DePauw also consistently ranks as one of the “frattiest” universities, according to The Princeton Review, but Hill said he doesn’t believe it’s fair to blame the Greek system for the overall party culture of the University, even though it represents almost 70 percent of the student body. “With a high percentage of Greek population, they sometimes are the ones blamed for the reputation of the entire college,” stated Hill, “It’s all of the students in our community that are responsible for their behaviors and actions as citizens on campus.”

President McCoy also agreed that the party scene at DePauw isn’t as wild when compared to other universities. “I’ve heard from DePauw students going to parties at other schools that stated that the parties there were borderline riots,” said McCoy.

According to a 2014 federal survey, almost 60 percent of college students ages 18 to 22 drank alcohol in the past month, and almost two-thirds of them engaged in binge drinking during that same period.

“I think this is an opportunity for us to remind ourselves that far too many weekends during the school year in America, somebody is injured or dies because of partying in an unsafe way,” said McCoy, “I’m not anti-party. I went to college; I partied; we all partied, that’s okay. But we want to party in a safe way that looks out for ourselves and for our community.”

The administration has made an effort to educate students and offer programs so they make smarter decisions both in their academic and social lives.
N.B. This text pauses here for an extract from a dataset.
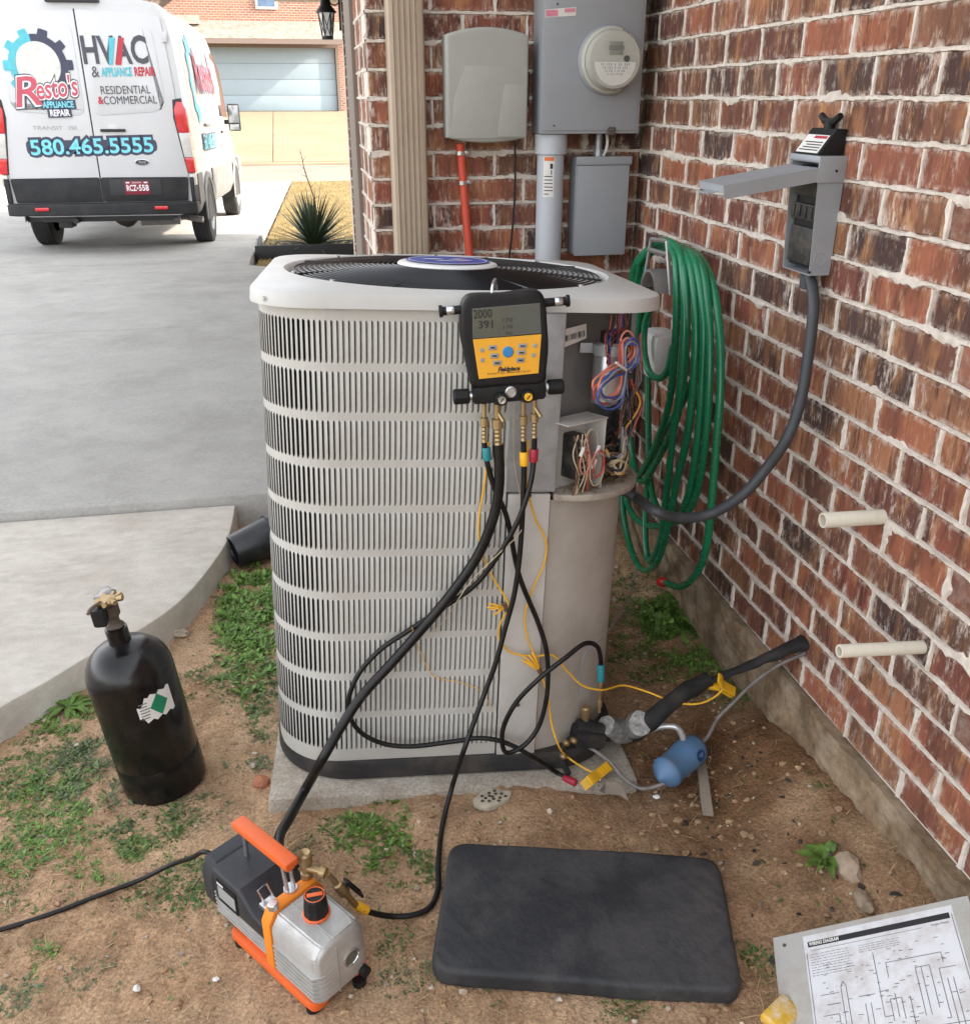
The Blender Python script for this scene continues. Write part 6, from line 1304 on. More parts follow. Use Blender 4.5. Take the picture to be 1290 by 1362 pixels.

In new student orientation, DePauw staff addresses the repercussions of irresponsible drinking. “The institution has offered many leadership positions and clubs that have tried to balance this whole thing out in terms of recommitting ourselves to being an excellent academic institution that challenges its students,” Hill said.

McCoy said he doesn’t place much stock in the list or how DePauw could have avoided it. “What tends to happen, in a cynical view of this, is that schools cycle on and they cycle off. Eventually it will cycle back to DePauw being back on,” said McCoy, “Meanwhile, things at DePauw haven’t changed. It’s just the DePauw that we know. I can’t find any rhyme or reason to it.”

In 2013, following release of the list, Cindy Babington, then vice president for admission and financial aid, concluded a letter written to the DePauw community by asking for help from the alumni to “ensure that the world understands the true DePauw we know.”

Hill said he believes the campus is one that challenges students to excel, not how much beer or liquor they can consume while tailgating on Saturday mornings. “Those that know DePauw know it to be a tremendous place that changes lives,” he said, “Even though we have been on that list, I don’t think that the list is the first thing that comes to mind as people contemplate the education that they received and what it has allowed them to do now.”

In years prior, faculty and staff had negative views about DePauw being on a party school’s list as being a blight on the campus. Hill takes pride in DePauw being taken off the list. “I think it’s fantastic that we’re not on the list. I would hope that we can continue to educate our community and our alumni base so that we’re not known consistently as a big time party place,” said Hill.

McKenzie Allaben, a junior, said she was unconcerned about the list. “I am indifferent about DePauw being taken off the Princeton Party List. I think a person’s college experience is what they make it,” said Allaben, “A party list shouldn’t define a person’s college choice or their college experience altogether.”